Goal - Every line with the string "Treat" should be gathered.

►

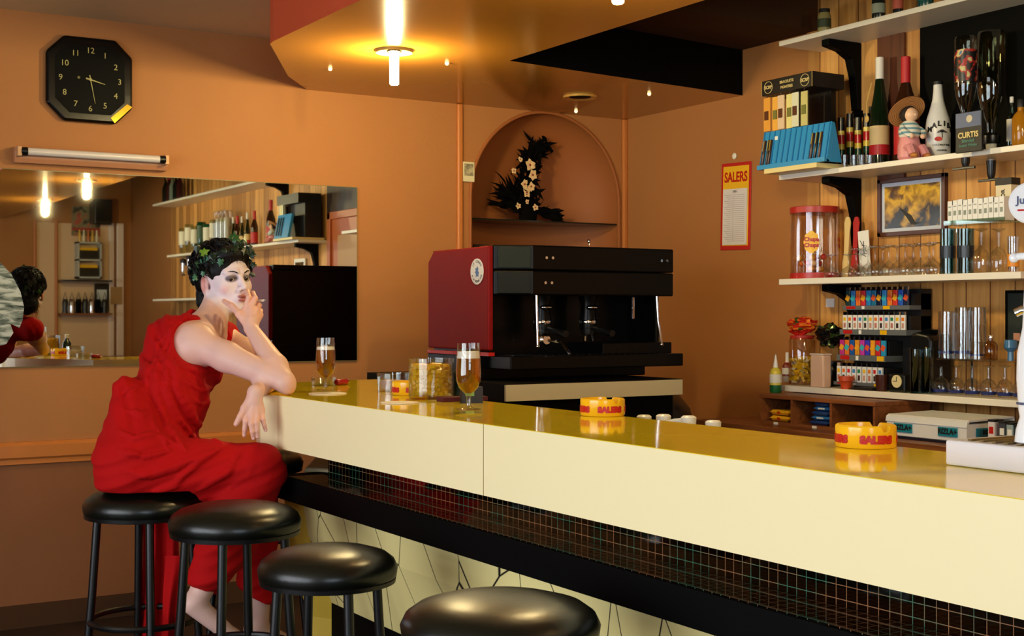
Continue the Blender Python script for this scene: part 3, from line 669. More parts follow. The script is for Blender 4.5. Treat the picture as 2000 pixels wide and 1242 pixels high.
# dark things between jar, beer and machine
p = atz(893, 778, BZ); t = T('spray_bottle', 'dark green bottle with white cap behind the front beer glass', 'bottle', (p.x+.04, p.y+.05, BZ))
B().lathe([(.024, 0), (.026, .01), (.026, .07), (.012, .09), (.011, .10)], 20).build('body', mat('bottle_dark_green', (20, 44, 34), .15), t, smooth=True)
B().lathe([(.013, .10), (.013, .122), (.01, .125)], 16).build('cap', WHITE, t, smooth=True)
p = atz(925, 792, BZ); t = T('matchbox', 'small black box with a green mark right of the front beer glass', 'box', (p.x+.05, p.y+.10, BZ), -.3)
B().box(-.03, .03, -.015, .015, 0, .045).build('carton', BLKP, t); B().box(-.02, .005, -.0158, -.015, .02, .032).build('printed_mark', mat('green_mark', (110, 150, 70), .5), t)
p = atz(862, 790, BZ)
tag(B().prism([(-.07, -.02), (.07, -.03), (.08, .03), (-.06, .04)], 0, .012).build('folded_cloth', mat('dark_red_cloth', (84, 14, 22), .8), loc=(p.x+.12, p.y+.1, BZ+.0005)), 'dark red folded cloth between the jar and the front beer glass', 'cloth')
# white taps rising behind the bar
SINKM = mat('tap_white', (236, 232, 214), .3)
for i, (px, py, w_) in enumerate(((1258, 818, 20), (1296, 817, 20), (1345, 820, 26), (1393, 829, 30))):
    X = 2.06; q = atx(px, py, X); t = T('push_tap', ['leftmost of the small white knobs behind the bar edge', 'second small white knob from the left behind the bar edge', 'white knob with a side lever behind the bar edge', 'rightmost small white knob behind the bar edge'][i], 'tap', (q.x, q.y, q.z), 0, 'white knobs behind the bar')
    B().lathe([(.006, -.16), (.006, -.012)], 10).build('stem', CHROME, t)
    B().lathe([(.012, -.014), (.018, -.010), (.019, .006), (.014, .010), (1e-4, .011)], 18).build('knob', SINKM, t, smooth=True)
    if i == 2: B().tube([(0, 0, 0), (-.02, .03, -.004), (-.03, .055, -.012)], .006, 8).build('lever', SINKM, t, smooth=True)
t = T('sink_unit', 'dark under-counter drainer behind the bar carrying the white knobs', 'sink', (0, 0, 0))
B().box(1.99, 2.16, 2.1, 3.85, 0, .955).build('cabinet', BLACK, t)
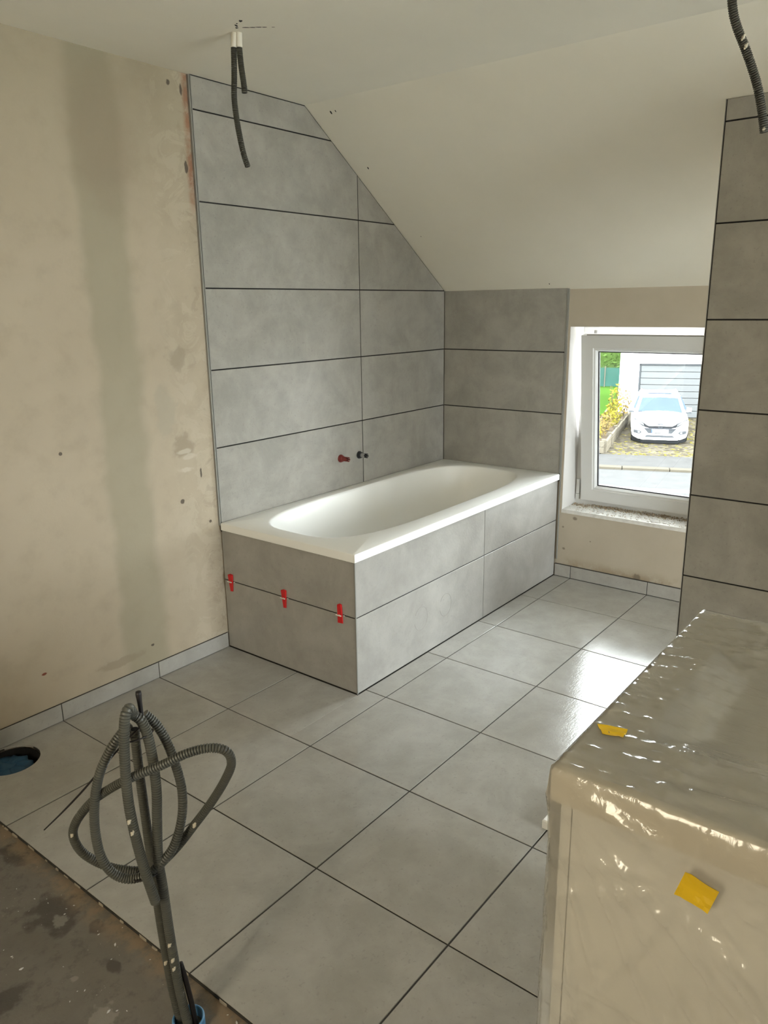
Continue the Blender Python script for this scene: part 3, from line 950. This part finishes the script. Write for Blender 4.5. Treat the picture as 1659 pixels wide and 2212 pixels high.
Ec = [(3.1936, 1.4695, -.0102), (3.1967, 1.4655, .0527), (3.2018, 1.4591, .12), (3.2074, 1.452, .172)]
bu = empty('conduit_bundle', (3.205, 1.455, -.010))
tag(bu, 'tangled bundle of grey corrugated conduits tied upright on the bare screed', 'conduit')
bb = Vector(bu.location)
for pts, R, bo in ((A, .0105, False), (B, .0098, True), (Cc, .0098, False), (D, .0095, False)):
    conduit('conduit', pts, R, M['conduit'], bu, bo, bb)
MB().tube(spline([Vector(p) - bb for p in Ec], .01), [.006 + .000 * i for i in range(len(spline([Vector(p) - bb for p in Ec], .01)))], 12).build('cable', M['black'], bu, smooth=True)
MB().tube([Vector(p) - bb for p in ((3.2229, 1.4323, .7476), (3.2237, 1.4313, .7785), (3.2242, 1.4306, .8053), (3.2246, 1.4301, .824), (3.2246, 1.4301, .829))], [.0045, .0045, .005, .0062, .0055], 12).build('cable_end', M['black'], bu, smooth=True)
tie = spline([Vector(p) - bb for p in ((3.2406, 1.4422, .7596), (3.2491, 1.4152, .7308), (3.2655, 1.3782, .6859), (3.2879, 1.3499, .6446), (3.3105, 1.3211, .6027), (3.3382, 1.286, .5561), (3.3648, 1.2522, .5139))], .006)
MB().tube(tie, [.0009 + .0012 * min(1, 1.0) * (1 if i < len(tie) * .7 else (1 - (i - len(tie) * .7) / (len(tie) * .3) * .6)) for i in range(len(tie))], 6).build('cable_tie', M['black'], bu)
for (c_, rx, ry, z) in (((3.233, 1.428), .030, .024, .735), ((3.238, 1.420), .034, .026, .412)):
    pts = [Vector((c_[0] + rx * math.cos(q), c_[1] + ry * math.sin(q), z + .006 * math.sin(q))) - bb for q in [k * 2 * math.pi / 28 for k in range(29)]]
    MB().tube(pts, .0016, 6).build('cable_tie', M['black'], bu)
for q in ((3.2765, 1.437, .571), (3.274, 1.44, .545), (3.2208, 1.4511, .195), (3.2200, 1.4511, .172), (3.2190, 1.4204, .168), (3.1542, 1.4791, .508), (3.322, 1.29, .50), (3.2225, 1.448, .235)):
    dab(q, .0042, bu, bb)
sv = empty('pipe_sleeve', (3.203, 1.456, -.010))
tag(sv, 'blue plastic sleeve around the foot of the conduit bundle', 'sleeve')
MB().lathe([(.036, .0), (.036, .026), (.033, .028), (.031, .026), (.031, .0)], 32, cap0=False, cap1=False).build('ring', M['blue'], sv, auto=40)

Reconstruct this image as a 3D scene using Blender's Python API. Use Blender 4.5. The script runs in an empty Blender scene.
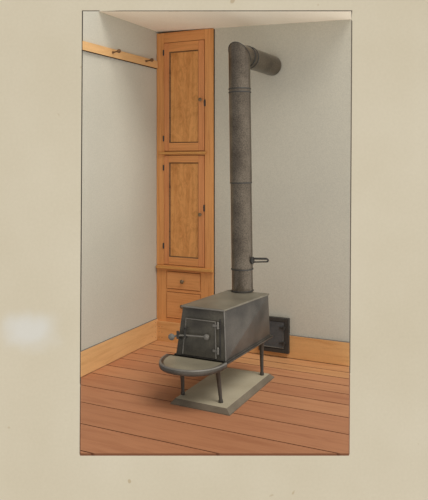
import bpy, math, random
from mathutils import Vector, Matrix
random.seed(7)
sc = bpy.context.scene
COL = sc.collection
PI = math.pi

# ---------------------------------------------------------------- camera numbers
F, CX, HV, H = 644.0, 214.0, 160.0, 1.52
YAW = math.radians(25.6017)
CAM = Vector((2.780, -4.698, H))
FW = Vector((-math.sin(YAW), math.cos(YAW), 0))      # view direction on the floor
RT = Vector((math.cos(YAW), math.sin(YAW), 0))

def ray(u, v): return RT * ((u - CX) / F) + FW + Vector((0, 0, (HV - v) / F))
def onz(u, v, z): d = ray(u, v); return CAM + d * ((z - H) / d.z)
def ony(u, v, y): d = ray(u, v); return CAM + d * ((y - CAM.y) / d.y)
def onx(u, v, x): d = ray(u, v); return CAM + d * ((x - CAM.x) / d.x)

# ---------------------------------------------------------------- materials
def srgb(r, g, b):
    f = lambda c: (c / 255 / 12.92) if c / 255 <= .04045 else ((c / 255 + .055) / 1.055) ** 2.4
    return (f(r), f(g), f(b), 1)

def mk(name, rough=.7, spec=.3, metal=0.0):
    m = bpy.data.materials.new(name); m.use_nodes = True
    nt = m.node_tree; b = nt.nodes['Principled BSDF']
    b.inputs['Roughness'].default_value = rough
    b.inputs['Specular IOR Level'].default_value = spec
    b.inputs['Metallic'].default_value = metal
    return m, nt, b

def N(nt, kind, **kw):
    n = nt.nodes.new(kind)
    for k, v in kw.items():
        if k.startswith('_'): setattr(n, k[1:], v)
        else: n.inputs[k.replace('_', ' ')].default_value = v
    return n

def ramp(nt, fac, stops):
    r = nt.nodes.new('ShaderNodeValToRGB')
    cr = r.color_ramp
    while len(cr.elements) < len(stops): cr.elements.new(.5)
    for e, (p, c) in zip(cr.elements, stops): e.position = p; e.color = c
    nt.links.new(fac, r.inputs['Fac'])
    return r

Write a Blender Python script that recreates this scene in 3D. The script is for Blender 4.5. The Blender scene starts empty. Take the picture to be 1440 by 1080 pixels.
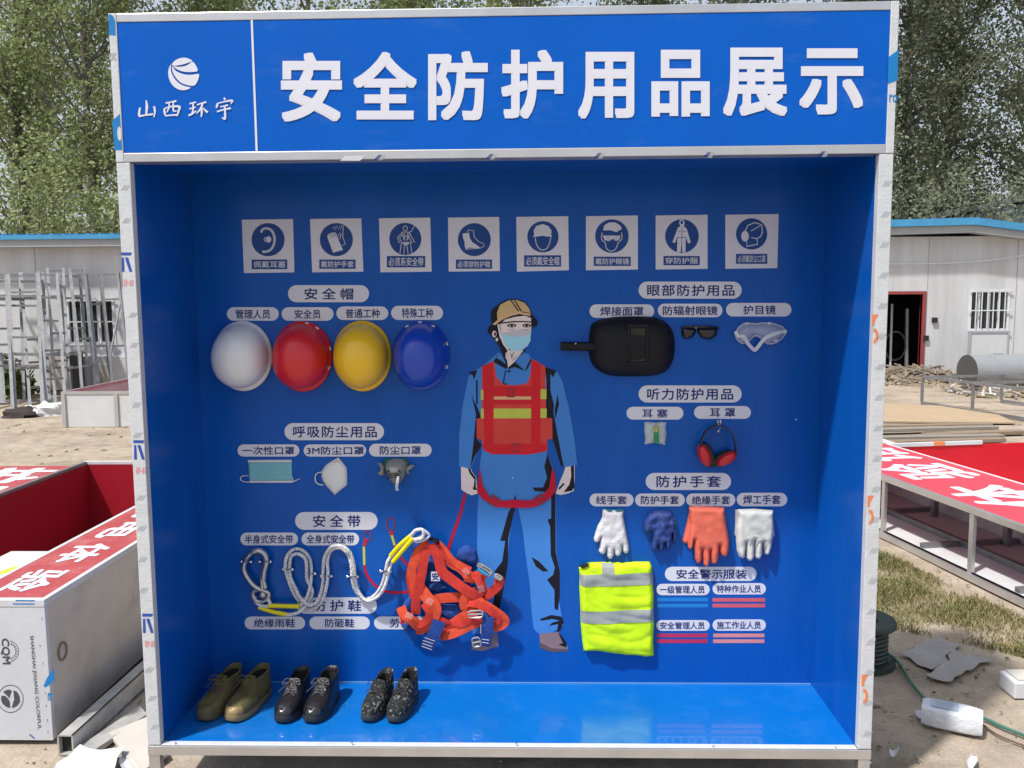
import bpy, math, random
import numpy as np
from mathutils import Vector, Matrix, noise, geometry
random.seed(7); rng = np.random.default_rng(7)
S = bpy.context.scene; COL = S.collection

# ------------------------------------------------------------------ camera
F = 1191.4; CAM = Vector((0.0992, -2.7143, 1.5127))
RGT = Vector((0.99967301, 0.02443894, -0.00752361))
DWN = Vector((-0.00497404, -0.10275693, -0.99469406))
FWD = Vector((-0.02508237, 0.99440623, -0.10260177))
cd = bpy.data.cameras.new('camera'); cam = bpy.data.objects.new('camera', cd); COL.objects.link(cam)
cam.matrix_world = Matrix(((RGT.x, -DWN.x, -FWD.x, CAM.x), (RGT.y, -DWN.y, -FWD.y, CAM.y), (RGT.z, -DWN.z, -FWD.z, CAM.z), (0, 0, 0, 1)))
cd.sensor_width = 36; cd.lens = F / 1440 * 36; cd.clip_end = 600; cd.clip_start = .05
S.camera = cam
# ------------------------------------------------------------------ sky, sun, exposure
LDIR = Vector((.545, .481, -1.30)).normalized()          # the way the sunlight travels
EL = math.asin(-LDIR.z)
w = bpy.data.worlds.new('World'); S.world = w; w.use_nodes = True
nt = w.node_tree; bg = nt.nodes['Background']
sky = nt.nodes.new('ShaderNodeTexSky'); sky.sky_type = 'NISHITA'; sky.sun_disc = False
sky.sun_elevation = EL; sky.sun_rotation = math.atan2(-LDIR.x, -LDIR.y) % (2 * math.pi)
sky.air_density = 1.2; sky.dust_density = 4.0; sky.ozone_density = 1.0
# thin white haze high up: the clear sky is mixed with an even pale veil
veil = nt.nodes.new('ShaderNodeMix'); veil.data_type = 'RGBA'; veil.inputs[0].default_value = .5; veil.inputs[7].default_value = (7.6, 8.2, 9.2, 1)
nt.links.new(sky.outputs[0], veil.inputs[6]); nt.links.new(veil.outputs[2], bg.inputs[0]); bg.inputs[1].default_value = .092
sl = bpy.data.lights.new('sun', 'SUN'); sl.energy = 3.9; sl.angle = math.radians(2.4); sl.color = (1, .975, .935)
so = bpy.data.objects.new('sun', sl); COL.objects.link(so); so.location = (-6, -6, 12)
so.rotation_euler = LDIR.to_track_quat('-Z', 'Y').to_euler()
vs = S.view_settings; vs.view_transform = 'Standard'; vs.look = 'None'; vs.gamma = 1; vs.exposure = .38; vs.use_curve_mapping = False

# ------------------------------------------------------------------ helpers
def lin(c):
    c = c / 255
    return c / 12.92 if c <= .04045 else ((c + .055) / 1.055) ** 2.4
def rgb(r, g, b): return (lin(r), lin(g), lin(b), 1)
MATS = {}
def mat(name, col, rough=.5, metal=0, vary=.12, scale=8, bump=0, bscale=60, spec=.5, alpha=1, trans=0, coat=0, col2=None, stretch=None, detail=4, sheen=0):
    """principled surface; its colour wanders by noise between col*(1-vary) and col (or col2)"""
    m = bpy.data.materials.new(name); m.use_nodes = True; t = m.node_tree; b = t.nodes['Principled BSDF']
    b.inputs['Roughness'].default_value = rough; b.inputs['Metallic'].default_value = metal
    b.inputs['Specular IOR Level'].default_value = spec; b.inputs['Alpha'].default_value = alpha
    b.inputs['Transmission Weight'].default_value = trans; b.inputs['Coat Weight'].default_value = coat
    b.inputs['Sheen Weight'].default_value = sheen
    tc = t.nodes.new('ShaderNodeTexCoord'); mp = t.nodes.new('ShaderNodeMapping')
    t.links.new(tc.outputs['Object'], mp.inputs[0])
    if stretch: mp.inputs['Scale'].default_value = stretch
    n = t.nodes.new('ShaderNodeTexNoise'); n.inputs['Scale'].default_value = scale; n.inputs['Detail'].default_value = detail
    n.inputs['Roughness'].default_value = .6
    t.links.new(mp.outputs[0], n.inputs['Vector'])
    cr = t.nodes.new('ShaderNodeValToRGB'); cr.color_ramp.elements[0].position = .32; cr.color_ramp.elements[1].position = .68
    c2 = col2 if col2 else (col[0] * (1 - vary), col[1] * (1 - vary), col[2] * (1 - vary), 1)
    cr.color_ramp.elements[0].color = c2; cr.color_ramp.elements[1].color = col
    t.links.new(n.outputs[0], cr.inputs[0]); t.links.new(cr.outputs[0], b.inputs['Base Color'])
    if bump:
        n2 = t.nodes.new('ShaderNodeTexNoise'); n2.inputs['Scale'].default_value = bscale; n2.inputs['Detail'].default_value = 3
        t.links.new(mp.outputs[0], n2.inputs['Vector'])
        bp = t.nodes.new('ShaderNodeBump'); bp.inputs['Strength'].default_value = bump; bp.inputs['Distance'].default_value = .01
        t.links.new(n2.outputs[0], bp.inputs['Height']); t.links.new(bp.outputs[0], b.inputs['Normal'])
    MATS[name] = m
    return m

class MB:
    """collects faces; build() links them as one mesh object"""
    def __init__(s): s.v = []; s.f = []; s.m = []; s.mats = []
    def mi(s, m):
        if m not in s.mats: s.mats.append(m)
        return s.mats.index(m)
    def add(s, vs, fs, m):
        o = len(s.v); k = s.mi(m); s.v += [tuple(v) for v in vs]
        s.f += [tuple(i + o for i in f) for f in fs]; s.m += [k] * len(fs)
    def box(s, a, b, m, M=None):
        (x0, y0, z0), (x1, y1, z1) = a, b
        vs = [Vector(p) for p in ((x0, y0, z0), (x1, y0, z0), (x1, y1, z0), (x0, y1, z0), (x0, y0, z1), (x1, y0, z1), (x1, y1, z1), (x0, y1, z1))]
        if M: vs = [M @ v for v in vs]
        s.add(vs, [(0, 3, 2, 1), (4, 5, 6, 7), (0, 1, 5, 4), (1, 2, 6, 5), (2, 3, 7, 6), (3, 0, 4, 7)], m)
    def bar(s, a, b, w, h, m, up=(0, 0, 1)):
        a, b = Vector(a), Vector(b); d = (b - a).normalized(); u = Vector(up)
        if abs(d.dot(u)) > .95: u = Vector((0, 1, 0))
        r = d.cross(u).normalized(); u = r.cross(d)
        q = [(-w / 2, -h / 2), (w / 2, -h / 2), (w / 2, h / 2), (-w / 2, h / 2)]
        vs = [p + r * x + u * z for p in (a, b) for x, z in q]
        s.add(vs, [(0, 1, 2, 3), (7, 6, 5, 4), (0, 4, 5, 1), (1, 5, 6, 2), (2, 6, 7, 3), (3, 7, 4, 0)], m)
    def tube(s, pts, r, m, seg=8, closed=False, cap=True):
        P = [Vector(p) for p in pts]; n = len(P); R = r if isinstance(r, (list, tuple)) else [r] * n
        vs = []; u = None
        for i, p in enumerate(P):
            d = (P[(i + 1) % n] - P[i - 1]) if closed else (P[min(i + 1, n - 1)] - P[max(i - 1, 0)])
            d.normalize()
            if u is None:
                u = d.orthogonal().normalized()
            u = (u - d * u.dot(d)).normalized(); v = d.cross(u)
            for k in range(seg):
                a = 2 * math.pi * k / seg; vs.append(p + (u * math.cos(a) + v * math.sin(a)) * R[i])
        fs = []
        for i in range(n if closed else n - 1):
            j = (i + 1) % n
            for k in range(seg):
                l = (k + 1) % seg; fs.append((i * seg + k, i * seg + l, j * seg + l, j * seg + k))
        if cap and not closed:
            fs.append(tuple(range(seg))[::-1]); fs.append(tuple((n - 1) * seg + k for k in range(seg)))
        s.add(vs, fs, m)
    def poly(s, P3, m):
        tr = geometry.tessellate_polygon([[Vector(p) for p in P3]]); s.add(P3, tr, m)
    def disc(s, c, rx, rz, m, n=32):
        s.add([(c[0] + rx * math.cos(2 * math.pi * k / n), c[1], c[2] + rz * math.sin(2 * math.pi * k / n)) for k in range(n)], [tuple(range(n))], m)
    def rings(s, rings, m, cap0=True, cap1=True):
        n = len(rings[0]); vs = [p for r in rings for p in r]; fs = []
        for i in range(len(rings) - 1):
            for k in range(n):
                l = (k + 1) % n; fs.append((i * n + k, i * n + l, (i + 1) * n + l, (i + 1) * n + k))
        if cap0: fs.append(tuple(range(n))[::-1])
        if cap1: fs.append(tuple((len(rings) - 1) * n + k for k in range(n)))
        s.add(vs, fs, m)
    def ball(s, c, r, m, seg=10, sc=(1, 1, 1)):
        rg = []
        for i in range(1, seg // 2 + 1):
            t = math.pi * i / (seg // 2 + 1)
            rg.append([(c[0] + sc[0] * r * math.sin(t) * math.cos(2 * math.pi * k / seg), c[1] + sc[1] * r * math.sin(t) * math.sin(2 * math.pi * k / seg), c[2] + sc[2] * r * math.cos(t)) for k in range(seg)])
        s.rings(rg, m)
    def build(s, name, parent=None, smooth=False, bevel=0, fix=False, angle=40):
        me = bpy.data.meshes.new(name); me.from_pydata(s.v, [], s.f)
        for m in s.mats: me.materials.append(m)
        me.polygons.foreach_set('material_index', s.m)
        if fix:
            import bmesh
            bm = bmesh.new(); bm.from_mesh(me); bmesh.ops.recalc_face_normals(bm, faces=bm.faces); bm.to_mesh(me); bm.free()
        if smooth:
            me.polygons.foreach_set('use_smooth', [True] * len(me.polygons)); me.set_sharp_from_angle(angle=math.radians(angle))
        me.update()
        o = bpy.data.objects.new(name, me); COL.objects.link(o)
        if bevel:
            bv = o.modifiers.new('bevel', 'BEVEL'); bv.width = bevel; bv.segments = 2; bv.limit_method = 'ANGLE'; bv.angle_limit = math.radians(50)
        if parent:
            o.parent = parent
            if parent.type == 'EMPTY': o.matrix_parent_inverse = (Matrix.Translation(parent.location) @ parent.rotation_euler.to_matrix().to_4x4()).inverted()
        return o
def thing(name, label, cat, loc=(0, 0, 0), group=None, rz=0):
    o = bpy.data.objects.new(name, None); o.empty_display_size = .1; COL.objects.link(o); o.location = loc; o.rotation_euler = (0, 0, rz)
    o['label'] = label; o['category'] = cat
    if group: o['group'] = group
    return o
def tag(o, label, cat, group=None):
    o['label'] = label; o['category'] = cat
    if group: o['group'] = group
    return o
def struct(o, kind='structure'): o['kind'] = kind; return o
def dup(root, loc, label, rz=None, scale=None):
    r = root.copy(); COL.objects.link(r); r.location = loc; r['label'] = label
    if rz is not None: r.rotation_euler.z = rz
    if scale: r.scale = scale
    for ch in list(root.children):
        c = ch.copy(); COL.objects.link(c); mi = ch.matrix_parent_inverse.copy(); c.parent = r; c.matrix_parent_inverse = mi
        for g in list(ch.children):
            d = g.copy(); COL.objects.link(d); d.parent = c
    return r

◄

Response to the task -
Continue the Blender Python script for this scene: part 3, from line 669. More parts follow. The script is for Blender 4.5. Treat the picture as 2000 pixels wide and 1242 pixels high.
Continue the Blender Python script for this scene: part 3, from line 950. This part finishes the script. Write for Blender 4.5. Treat the picture as 1659 pixels wide and 2212 pixels high.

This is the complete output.